Exercise description: Please repeat the records below exactly, from the first line through the line containing "pitch in metres", and nothing more.

(Extracted data entries)
==============================

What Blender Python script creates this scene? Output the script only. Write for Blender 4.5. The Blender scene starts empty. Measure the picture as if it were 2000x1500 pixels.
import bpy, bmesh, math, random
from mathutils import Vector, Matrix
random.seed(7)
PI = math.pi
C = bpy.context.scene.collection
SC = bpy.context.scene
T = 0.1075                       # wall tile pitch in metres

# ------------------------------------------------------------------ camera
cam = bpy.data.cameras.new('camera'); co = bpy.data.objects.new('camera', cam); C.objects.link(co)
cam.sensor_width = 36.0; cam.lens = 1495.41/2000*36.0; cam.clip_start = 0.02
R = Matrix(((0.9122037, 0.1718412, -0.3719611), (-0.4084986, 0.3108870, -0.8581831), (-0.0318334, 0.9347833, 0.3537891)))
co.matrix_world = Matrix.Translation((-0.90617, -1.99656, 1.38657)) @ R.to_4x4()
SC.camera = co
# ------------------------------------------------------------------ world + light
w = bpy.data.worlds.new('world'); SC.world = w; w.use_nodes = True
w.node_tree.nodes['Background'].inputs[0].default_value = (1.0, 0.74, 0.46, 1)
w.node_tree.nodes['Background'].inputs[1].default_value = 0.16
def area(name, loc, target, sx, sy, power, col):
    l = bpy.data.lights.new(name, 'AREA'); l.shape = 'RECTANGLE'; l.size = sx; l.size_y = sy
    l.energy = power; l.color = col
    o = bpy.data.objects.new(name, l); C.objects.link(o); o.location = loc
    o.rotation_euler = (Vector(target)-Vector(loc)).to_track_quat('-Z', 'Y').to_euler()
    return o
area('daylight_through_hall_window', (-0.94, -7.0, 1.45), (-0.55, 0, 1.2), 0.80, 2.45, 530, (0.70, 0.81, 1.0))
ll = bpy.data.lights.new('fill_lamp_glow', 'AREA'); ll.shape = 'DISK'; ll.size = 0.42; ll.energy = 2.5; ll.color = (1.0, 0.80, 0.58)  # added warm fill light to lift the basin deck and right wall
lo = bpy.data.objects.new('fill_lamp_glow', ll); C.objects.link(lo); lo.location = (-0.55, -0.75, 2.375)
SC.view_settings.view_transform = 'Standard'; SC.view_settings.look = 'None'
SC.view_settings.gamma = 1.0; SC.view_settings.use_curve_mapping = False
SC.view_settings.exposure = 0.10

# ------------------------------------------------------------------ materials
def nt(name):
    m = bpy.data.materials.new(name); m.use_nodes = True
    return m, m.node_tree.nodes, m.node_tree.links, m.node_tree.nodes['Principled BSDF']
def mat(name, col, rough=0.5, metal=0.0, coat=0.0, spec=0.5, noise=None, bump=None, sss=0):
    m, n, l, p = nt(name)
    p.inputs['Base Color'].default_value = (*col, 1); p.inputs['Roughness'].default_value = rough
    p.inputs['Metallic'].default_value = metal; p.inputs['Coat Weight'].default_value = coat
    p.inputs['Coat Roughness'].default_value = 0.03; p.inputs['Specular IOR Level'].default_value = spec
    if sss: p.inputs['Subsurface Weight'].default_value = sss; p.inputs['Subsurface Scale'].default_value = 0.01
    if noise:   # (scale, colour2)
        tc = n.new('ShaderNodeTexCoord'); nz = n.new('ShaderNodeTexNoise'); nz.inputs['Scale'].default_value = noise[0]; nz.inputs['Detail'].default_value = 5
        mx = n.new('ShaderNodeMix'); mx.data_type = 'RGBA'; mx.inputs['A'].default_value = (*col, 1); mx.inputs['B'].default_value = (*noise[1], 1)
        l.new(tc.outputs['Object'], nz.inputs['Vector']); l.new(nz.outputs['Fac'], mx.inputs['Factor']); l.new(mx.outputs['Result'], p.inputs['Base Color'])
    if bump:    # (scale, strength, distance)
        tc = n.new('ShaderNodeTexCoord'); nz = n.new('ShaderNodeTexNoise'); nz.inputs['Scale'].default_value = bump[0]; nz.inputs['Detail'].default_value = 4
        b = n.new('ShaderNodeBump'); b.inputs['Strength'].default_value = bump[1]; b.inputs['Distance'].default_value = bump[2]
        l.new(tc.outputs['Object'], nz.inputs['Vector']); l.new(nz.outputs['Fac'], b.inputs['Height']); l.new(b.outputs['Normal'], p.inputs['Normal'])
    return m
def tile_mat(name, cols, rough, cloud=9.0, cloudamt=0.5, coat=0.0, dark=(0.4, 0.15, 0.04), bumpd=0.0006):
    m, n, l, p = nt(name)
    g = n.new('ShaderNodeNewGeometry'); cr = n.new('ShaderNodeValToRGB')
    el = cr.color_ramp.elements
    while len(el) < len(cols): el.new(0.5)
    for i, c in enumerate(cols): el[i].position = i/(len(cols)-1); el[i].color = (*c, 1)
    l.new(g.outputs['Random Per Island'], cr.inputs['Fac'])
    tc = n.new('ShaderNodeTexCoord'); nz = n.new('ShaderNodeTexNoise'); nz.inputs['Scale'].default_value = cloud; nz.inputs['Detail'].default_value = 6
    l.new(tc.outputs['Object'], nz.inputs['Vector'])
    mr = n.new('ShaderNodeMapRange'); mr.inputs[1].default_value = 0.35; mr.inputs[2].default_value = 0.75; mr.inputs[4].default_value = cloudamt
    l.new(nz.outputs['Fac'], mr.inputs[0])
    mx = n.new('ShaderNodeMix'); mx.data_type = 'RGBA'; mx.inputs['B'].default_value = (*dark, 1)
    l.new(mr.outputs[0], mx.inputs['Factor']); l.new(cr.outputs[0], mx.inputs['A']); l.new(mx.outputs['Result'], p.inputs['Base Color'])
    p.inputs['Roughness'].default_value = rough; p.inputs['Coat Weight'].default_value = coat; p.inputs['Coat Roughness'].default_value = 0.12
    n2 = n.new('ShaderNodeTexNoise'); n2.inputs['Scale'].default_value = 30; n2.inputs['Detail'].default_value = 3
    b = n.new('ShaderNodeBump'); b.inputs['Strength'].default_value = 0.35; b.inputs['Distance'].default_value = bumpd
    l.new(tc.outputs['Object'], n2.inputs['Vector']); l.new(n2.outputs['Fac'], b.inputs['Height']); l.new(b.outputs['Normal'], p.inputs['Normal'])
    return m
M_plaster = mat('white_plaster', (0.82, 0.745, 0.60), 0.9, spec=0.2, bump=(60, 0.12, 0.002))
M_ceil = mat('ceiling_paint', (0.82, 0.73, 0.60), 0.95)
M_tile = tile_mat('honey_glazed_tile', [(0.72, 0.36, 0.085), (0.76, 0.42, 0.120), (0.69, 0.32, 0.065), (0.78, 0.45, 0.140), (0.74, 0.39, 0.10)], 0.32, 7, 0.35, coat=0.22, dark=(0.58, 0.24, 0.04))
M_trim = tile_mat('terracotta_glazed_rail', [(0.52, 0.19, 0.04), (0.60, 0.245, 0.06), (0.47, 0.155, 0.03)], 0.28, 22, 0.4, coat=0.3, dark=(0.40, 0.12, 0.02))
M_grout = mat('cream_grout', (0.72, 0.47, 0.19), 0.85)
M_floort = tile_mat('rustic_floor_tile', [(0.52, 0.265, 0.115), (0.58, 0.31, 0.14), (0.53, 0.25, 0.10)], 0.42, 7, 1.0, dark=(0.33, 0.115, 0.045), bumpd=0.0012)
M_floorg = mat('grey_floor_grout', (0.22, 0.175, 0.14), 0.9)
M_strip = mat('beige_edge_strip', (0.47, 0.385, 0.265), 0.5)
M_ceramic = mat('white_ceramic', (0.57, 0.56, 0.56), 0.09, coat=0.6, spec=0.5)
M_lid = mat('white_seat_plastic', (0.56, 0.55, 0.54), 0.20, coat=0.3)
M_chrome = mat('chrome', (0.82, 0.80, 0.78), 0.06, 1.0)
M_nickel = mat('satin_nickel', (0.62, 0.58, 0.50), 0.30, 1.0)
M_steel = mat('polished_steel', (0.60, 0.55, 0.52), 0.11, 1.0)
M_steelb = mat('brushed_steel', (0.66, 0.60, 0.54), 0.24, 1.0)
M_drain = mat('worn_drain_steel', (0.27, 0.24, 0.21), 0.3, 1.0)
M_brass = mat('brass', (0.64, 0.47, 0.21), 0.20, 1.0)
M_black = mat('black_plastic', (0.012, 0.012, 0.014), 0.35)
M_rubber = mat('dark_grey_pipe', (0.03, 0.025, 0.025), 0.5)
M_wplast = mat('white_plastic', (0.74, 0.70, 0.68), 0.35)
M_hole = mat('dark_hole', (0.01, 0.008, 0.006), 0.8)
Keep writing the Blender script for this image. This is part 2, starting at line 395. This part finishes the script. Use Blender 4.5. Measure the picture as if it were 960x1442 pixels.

==============================

Result of this exercise:
What Blender Python script creates this scene? Output the script only. Write for Blender 4.5. The Blender scene starts empty. Measure the picture as if it were 2000x1500 pixels.
import bpy, bmesh, math, random
from mathutils import Vector, Matrix
random.seed(7)
PI = math.pi
C = bpy.context.scene.collection
SC = bpy.context.scene
T = 0.1075                       # wall tile pitch in metres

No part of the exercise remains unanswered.